Progiciels de gestion intégrés: la lente évolution vers le nuage

Bien qu’elles démontrent de la curiosité à l’égard des nouveautés en outils de gestion, les entreprises du Québec ont des inquiétudes envers l’idée de transférer leurs données vers l’infonuagique.

Au moment de prendre une décision sur l’endroit de conservation des données, les décideurs d’ici seraient tiraillés entre les pressions liées à la performance et des inquiétudes par rapport à la confidentialité.

«Presque la totalité de mes clients du Québec veut comprendre le nuage informatique et ses bénéfices, et on observe une bonne adoption de l’infonuagique au Québec», selon Dany Ortchanian, vice-président des technologies et services de l’information et responsable du marché du Québec pour le fournisseur SAP Canada.

M. Ortchanian explique que les entreprises au Québec ont beaucoup de pression à innover, à trouver de nouveaux modèles d’affaires et de nouveaux marchés et à être plus productives, ce qui les incite à être toujours à l’affût des nouvelles façons de faire.
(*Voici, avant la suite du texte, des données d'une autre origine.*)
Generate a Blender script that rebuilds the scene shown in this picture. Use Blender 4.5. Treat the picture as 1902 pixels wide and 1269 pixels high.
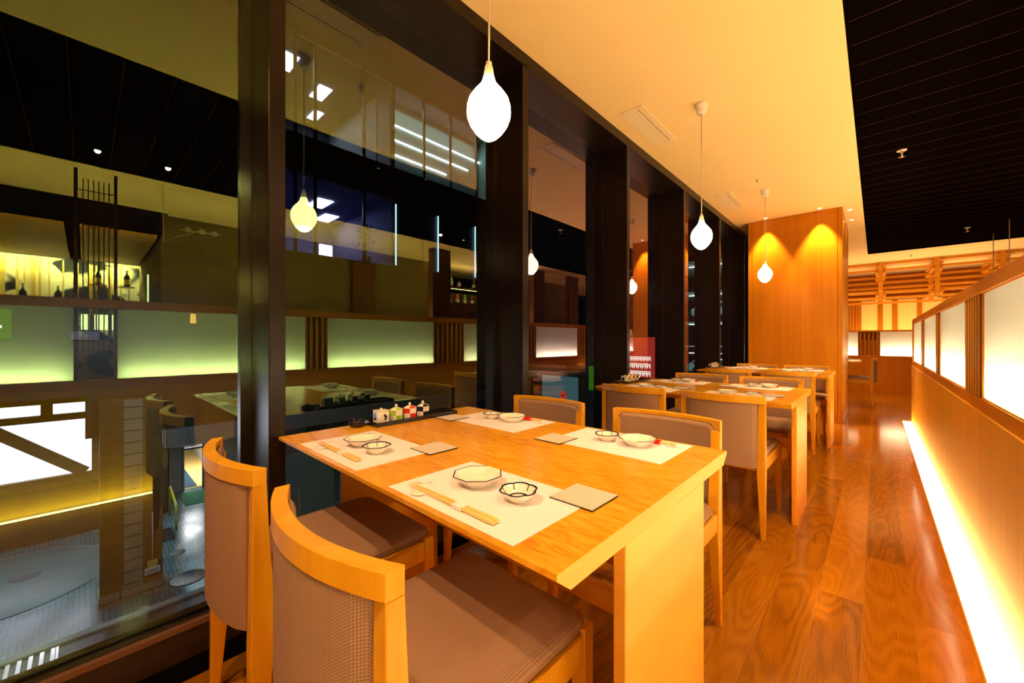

Il ajoute que cette préoccupation fait partie de leurs trois principales priorités.

«Le Québec est encore en phase d’éducation et d’appels d’offres pour comprendre, mais la prise de conscience avance», soutient Martin McNicoll, président de l’entreprise ERP Guru qui offre des services de PGI dans le marché américain où le nuage informatique serait implanté à 80%.

Cette différence géographique quant à l’implantation du nuage s’explique, selon M. McNicoll, par une méfiance qui serait semée et entretenue par des revendeurs de solutions PGI sur site.

Patrick Remy, d’ACCEO Solutions, soutient avoir noté un état d’esprit similaire. «D’avoir les données hébergées en externe, des décideurs n’ont pas été élevés dans un tel monde. Par contre, les jeunes qui ont été élevés avec Gmail sont ouverts à l’idée», explique-t-il.

«La vague du nuage informatique, au Québec, n’est pas un tsunami. C’est un mouvement qui s’installe tranquillement», dit M. Remy. À son avis, des entreprises voient encore des avantages à choisir des systèmes de PGI sur site.

Il s’agit aussi de l’avis de Mira Perry, d’IDC Canada. Elle souligne que les fournisseurs accordent la priorité aux développements de produits infonuagiques, même s’il existe encore un marché pour les solutions sur les lieux. «Certains veulent faire adopter des solutions hybrides», dit-elle.

«La tendance vers le nuage informatique va se poursuivre», affirme Benoît Godbout, de Sirius Conseils, selon qui l’adoption de PGI sur nuage informatique – du moins dans le marché du PGI en gestion de projets – ne représente pour l’instant que la moitié des solutions installées.

Le PGI sur site survit

La vague du nuage informatique laisserait encore indifférents des irréductibles des infrastructures au serveur local. «Il y a encore un besoin», affirme Mira Perry, qui fait partie de ceux qui perçoivent que des segments du marché des progiciels pour les entreprises continuent à voir des avantages aux logiciels sur site et à les préférer aux logiciels sur nuage.

Cependant, Mme Perry précise que les besoins pour des solutions sur place proviennent surtout d’entreprises qui ont déjà acquis un système dans le passé et qui aujourd’hui veulent des mises à jour afin d’étirer la durée de vie de leur investissement en infrastructure sur serveur.

«Beaucoup de nos clients ont déjà des solutions sur site et veulent continuer à améliorer leur actif, et nous devons absolument continuer à travailler avec ces clients. Il y a un marché viable pour le PGI sur les lieux», confirme Dany Ortchanian.

Selon Patrick Remy, l’infonuagique n’a pas encore été fatale pour les PGI sur site. «Ça va venir, mais pas tout de suite», dit-il.

À son avis, le passage du serveur local vers le nuage informatique dépend surtout de trois critères, autres que la disponibilité et l’efficacité des produits en mode infonuagique: l’incitatif financier à aller vers l’infonuagique afin d’alléger le fardeau en ressources humaines et financières qui est associé aux activités de maintenance du système sur les lieux; la préférence des clients entre l’achat immédiat de licences de solutions sur les lieux et le paiement de mensualités pour des logiciels servis par l’infonuagique; le confort à l’idée de voir les états financiers et les données sur les clients être hébergés à l’externe – un critère qui peut être perçu différemment selon les génération de décideurs.

«Les organisations plus sensibles à l’égard du lieu de conservation de données, comme les États et les entreprises qui ont des projets qui comprennent des données critiques, continuent de choisir des systèmes sur site par crainte de fuite», mentionne Benoît Godbout.

De plus, conclut M. Remy, les industries qui évoluent très loin des grands centres, comme les entreprises forestières, peuvent avoir une connexion Internet lente ou ne pas avoir à un deuxième fournisseur de relève.